Hollywood Walk of Fame

Country:US

Erich von Stroheim was a great silent-era film director who was known as "the man you love to hate." He was a self-indulgent director whose films could run over eight hours in length, and he fought every attempt to shorten them. Studio president Irving Thalberg accused him of having a "footage fetish." The Merry Widow is the only film that still exists as he created it. Greed is considered to be his masterpiece, but seven of its nine hours have been cut and are presumed destroyed.

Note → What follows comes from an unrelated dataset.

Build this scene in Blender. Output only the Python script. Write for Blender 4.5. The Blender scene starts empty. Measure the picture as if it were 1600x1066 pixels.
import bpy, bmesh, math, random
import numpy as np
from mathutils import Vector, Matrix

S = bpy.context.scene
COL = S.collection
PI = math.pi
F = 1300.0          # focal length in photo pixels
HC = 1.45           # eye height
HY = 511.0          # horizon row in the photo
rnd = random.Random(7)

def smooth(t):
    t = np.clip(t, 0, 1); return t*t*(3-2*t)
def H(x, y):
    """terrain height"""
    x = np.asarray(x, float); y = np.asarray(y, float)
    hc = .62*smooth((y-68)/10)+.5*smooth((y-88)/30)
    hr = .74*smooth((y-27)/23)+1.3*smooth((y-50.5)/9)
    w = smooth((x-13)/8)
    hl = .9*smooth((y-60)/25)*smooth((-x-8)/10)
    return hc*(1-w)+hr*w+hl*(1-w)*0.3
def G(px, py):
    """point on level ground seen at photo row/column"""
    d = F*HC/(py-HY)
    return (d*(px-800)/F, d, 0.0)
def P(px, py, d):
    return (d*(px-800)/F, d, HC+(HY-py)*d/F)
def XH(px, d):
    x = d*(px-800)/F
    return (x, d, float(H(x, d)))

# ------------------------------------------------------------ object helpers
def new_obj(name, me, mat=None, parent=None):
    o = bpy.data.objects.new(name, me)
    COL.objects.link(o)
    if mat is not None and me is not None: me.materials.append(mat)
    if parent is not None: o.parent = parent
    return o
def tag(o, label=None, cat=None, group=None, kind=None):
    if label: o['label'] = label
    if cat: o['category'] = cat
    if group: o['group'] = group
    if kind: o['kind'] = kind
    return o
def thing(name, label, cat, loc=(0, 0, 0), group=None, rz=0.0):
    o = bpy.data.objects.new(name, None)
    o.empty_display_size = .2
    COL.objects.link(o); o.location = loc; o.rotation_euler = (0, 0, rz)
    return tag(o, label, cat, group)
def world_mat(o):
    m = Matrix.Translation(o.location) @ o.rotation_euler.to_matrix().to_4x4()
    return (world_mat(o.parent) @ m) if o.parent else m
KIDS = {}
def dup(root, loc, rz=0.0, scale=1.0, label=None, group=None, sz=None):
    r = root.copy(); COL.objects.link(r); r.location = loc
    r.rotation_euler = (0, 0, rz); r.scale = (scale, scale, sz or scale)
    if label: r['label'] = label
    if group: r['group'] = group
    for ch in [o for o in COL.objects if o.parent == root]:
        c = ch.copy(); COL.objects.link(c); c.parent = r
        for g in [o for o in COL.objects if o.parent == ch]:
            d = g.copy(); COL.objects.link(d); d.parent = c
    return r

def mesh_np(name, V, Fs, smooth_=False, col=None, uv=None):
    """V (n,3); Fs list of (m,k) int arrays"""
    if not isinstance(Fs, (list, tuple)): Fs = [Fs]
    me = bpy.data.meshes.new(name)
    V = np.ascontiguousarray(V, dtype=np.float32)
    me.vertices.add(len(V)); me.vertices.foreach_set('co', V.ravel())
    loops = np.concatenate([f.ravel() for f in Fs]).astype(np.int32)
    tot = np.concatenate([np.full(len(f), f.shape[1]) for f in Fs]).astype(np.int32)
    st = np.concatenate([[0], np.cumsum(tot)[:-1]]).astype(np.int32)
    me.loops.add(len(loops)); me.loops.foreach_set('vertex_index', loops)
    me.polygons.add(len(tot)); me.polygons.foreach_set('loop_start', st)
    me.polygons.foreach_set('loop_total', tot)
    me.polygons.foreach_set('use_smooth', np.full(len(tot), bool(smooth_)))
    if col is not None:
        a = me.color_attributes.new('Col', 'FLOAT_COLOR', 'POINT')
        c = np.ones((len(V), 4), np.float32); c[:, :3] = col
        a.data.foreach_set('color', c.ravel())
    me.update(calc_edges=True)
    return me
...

von Stroheim's works covered heavy, dark topics and used hints of perversity to represent cultural decadence. These tendencies put him in ill favor with producers as much as did his budgets. He was the first director to break the million-dollar budget mark. Following the philosophy of symbolic naturalism, von Stroheim filmed long takes with static cameras and avoided the editing which gives films economy. His approach became impractical during the 1920s, when studio operations were taken over by financiers who expected their product to use assembly-line production values. Auteur directors like von Stroheim became obsolete.

Queen Kelly was conceived as a star vehicle for Gloria Swanson, but she was outraged at von Stroheim's vision and pulled the plug on the project. He was blacklisted by Hollywood even as he suffered personal tragedy, but recovered and went on to make a good living as an actor, first in France and then in Hollywood.